PROMPT => Every line that holds the string "from" is to be identified and copied.

RECORDED INFORMATION =>
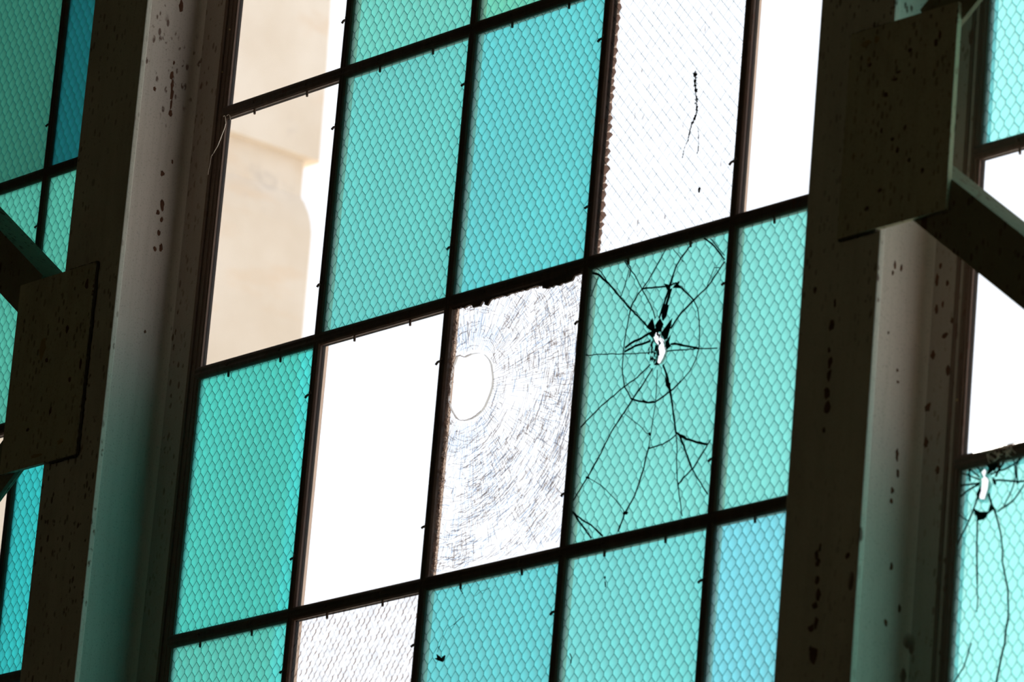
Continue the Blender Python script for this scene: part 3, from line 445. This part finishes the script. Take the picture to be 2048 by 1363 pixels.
# shattered pane: hairlines fanning out of the hole, broken up further away, and the crazed edge strip
cu, cv = 2.215, -2.35
def hole_r(a):      # distance from the centre to the hole edge in direction a
    best = .1
    for i in range(len(HOLE_C)):
        p, q = HOLE_C[i], HOLE_C[(i+1) % len(HOLE_C)]
        a1 = math.atan2((p[1]-cv)*HR, p[0]-cu); a2 = math.atan2((q[1]-cv)*HR, q[0]-cu); d = (a - a1 + math.pi) % (2*math.pi) - math.pi; e = (a2 - a1 + math.pi) % (2*math.pi) - math.pi
        if e != 0 and 0 <= d/e <= 1: best = math.hypot(p[0]-cu, (p[1]-cv)*HR)*(1-d/e) + math.hypot(q[0]-cu, (q[1]-cv)*HR)*(d/e)
    return best
UX0, UX1, VY0, VY1 = 2.06, 2.999, -2.994, -2.052
def inside(u, v): return UX0 < u < UX1 and VY0 < v < VY1
rs = random.Random(11); hashes = [[rs.random() for _ in range(14)] for _ in range(14)]
def dens(u, v):
    x, y = (u-2)*8, (-2-v)*9; i, j = int(x) % 13, int(y) % 13; fx, fy = x-int(x), y-int(y)
    h = hashes; return (h[i][j]*(1-fx)+h[i+1][j]*fx)*(1-fy) + (h[i][j+1]*(1-fx)+h[i+1][j+1]*fx)*fy
bmf, bmb = bmesh.new(), bmesh.new(); N = 210
for i in range(N):
    a = 2*math.pi*i/N + rs.uniform(-.006, .006); r = hole_r(a) + rs.uniform(.0, .03) + (.01 if i % 2 else .06); bend = rs.uniform(.10, .22); pts = []; on_ = True
    while True:
        aa = a + bend*(r-.1)*math.sin(a*2+1.0)*.9; u, v = cu + r*math.cos(aa), cv + r*math.sin(aa)/HR
        if not inside(u, v): break
        keep = rs.random() < (.97 if r < .28 else .80*min(1, .35+dens(u, v)))
        if keep: pts.append((u+rs.uniform(-.0012,.0012), v+rs.uniform(-.0012,.0012)))
        if (not keep or len(pts) > 9) and len(pts) > 1: ribbon(bmb if (math.sin(a) > .75 or (math.sin(a) < -.8)) else bmf, pts, rs.uniform(1.2, 2.2), -.0245, .001); pts = [pts[-1]] if keep else []
        elif not keep: pts = []
        r += .022
    if len(pts) > 1: ribbon(bmf, pts, rs.uniform(1.0, 2.0), -.0245, .001)
for i in range(5200):
    u, v = rs.uniform(UX0, UX1), rs.uniform(VY0, VY1); d = math.hypot(u-cu, (v-cv)*HR); a = math.atan2((v-cv)*HR, u-cu)
    if d < hole_r(a)+.03 or rs.random() > min(1, .15+d*1.1)*min(1, dens(u, v)**1.4*1.6+.15): continue
    low = max(0, math.cos(a+math.radians(50))); fam = rs.random(); n = rs.randint(2, 6); pts = [(u, v)]
    if fam < .30+.45*low: base = math.pi/2 + rs.gauss(0, .10); kk = 1
    elif fam < .85: base = rs.gauss(0, .07); kk = 1
    else: base = math.pi/2 + rs.gauss(.5, .4); n = 1
    for q_ in range(n):
        aa = math.atan2((pts[-1][1]-cv)*HR, pts[-1][0]-cu) + base + rs.gauss(0, .16); L = rs.uniform(.008, .020)
        pts.append((pts[-1][0]+L*math.cos(aa), pts[-1][1]+L*math.sin(aa)/HR))
    if all(inside(*p) and math.hypot(p[0]-cu, (p[1]-cv)*HR) > hole_r(math.atan2((p[1]-cv)*HR, p[0]-cu))+.004 for p in pts): ribbon(bmb if rs.random() < .3 else bmf, pts, rs.uniform(1.4, 2.6), -.0245, .001)
for i in range(420):     # darker knots where hairlines meet
    u, v = rs.uniform(UX0, UX1), rs.uniform(VY0, VY1); d = math.hypot(u-cu, (v-cv)*HR)
    if d < hole_r(math.atan2((v-cv)*HR, u-cu))+.02 or rs.random() > dens(u, v)*1.2: continue
    pts = [(u, v)]; 
    for _ in range(rs.randint(2, 4)): pts.append((pts[-1][0]+rs.uniform(-.006,.008), pts[-1][1]+rs.uniform(-.008,.003)))
    if all(inside(*p) for p in pts): ribbon(bmf, pts, rs.uniform(1.8, 3.4), -.0245, .0012)
for i in range(len(HOLE_C)):       # crumbly lip of the hole
    p, q = HOLE_C[i], HOLE_C[(i+1) % len(HOLE_C)]
    if i < 6 or 18 < i < 28: ribbon(bmf, wobble([p, q], rs, .002, .008), rs.uniform(2, 5), -.0245, .0015)
c1 = on(pc, 'fine_cracks', bmf, 'fine', 'dense brownish hairline cracks'); c1['kind'] = 'stuff'
c2 = on(pc, 'fine_cracks', bmb, 'fine_blue', 'dense bluish hairline cracks'); c2['kind'] = 'stuff'
bm = bmesh.new()
for i in range(900):     # crazed strip along the left and the top edge
    if rs.random() < .78: u, v = 2.066+abs(rs.gauss(0, .014)), rs.uniform(VY0, VY1)
    else: u, v = rs.uniform(UX0, UX1), VY1-abs(rs.gauss(0, .006))
    t = rs.uniform(.6, 2.4); L = rs.uniform(.006, .022); ribbon(bm, [(u, v), (u+L*math.cos(t)*.5, v+L*math.sin(t)*.4), (u+L*math.cos(t+.6), v+L*math.sin(t+.6)*.8)], rs.uniform(1.5, 3.6), -.0245, .0014)
on(pc, 'crazed_edge', bm, 'flake', 'brown crumbled strip along the sash bar')['kind'] = 'stuff'
bm = bmesh.new()         # ragged putty lip hanging under the bar at the top of the shattered pane
top = [(2.05, VY1+.01)]; u = 2.06
while u < 2.99:
    dip = .004+abs(rs.gauss(0, .004)) + (.016 if 2.20 < u < 2.27 or 2.30 < u < 2.33 else 0) + (.018 if 2.72 < u < 2.93 else 0); top.append((u, VY1-dip*.9+.004)); u += rs.uniform(.008, .02)
top += [(2.995, VY1+.01)]
polyslab(bm, top, -.024, -.014); on(pc, 'putty_remnant', bm, 'muntin', 'ragged dark putty along the upper edge')
bm = bmesh.new()         # scalloped outer edge strip on the diamond-wired pane
v = -1.06
while v > -1.99:
    h = rs.uniform(.022, .046); w_ = rs.uniform(.018, .040); polyslab(bm, [(3.058, v), (3.066+w_*.6, v-h*.15), (3.066+w_, v-h*.5), (3.066+w_*.4, v-h*.85), (3.058, v-h)], -.0405, -.0385); v -= h*1.02
on(PANES[('mid',3,1)], 'edge_flake', bm, 'flake', 'scalloped brown flakes along the left edge')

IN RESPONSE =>
Continue the Blender Python script for this scene: part 3, from line 445. This part finishes the script. Take the picture to be 2048 by 1363 pixels.
def hole_r(a):      # distance from the centre to the hole edge in direction a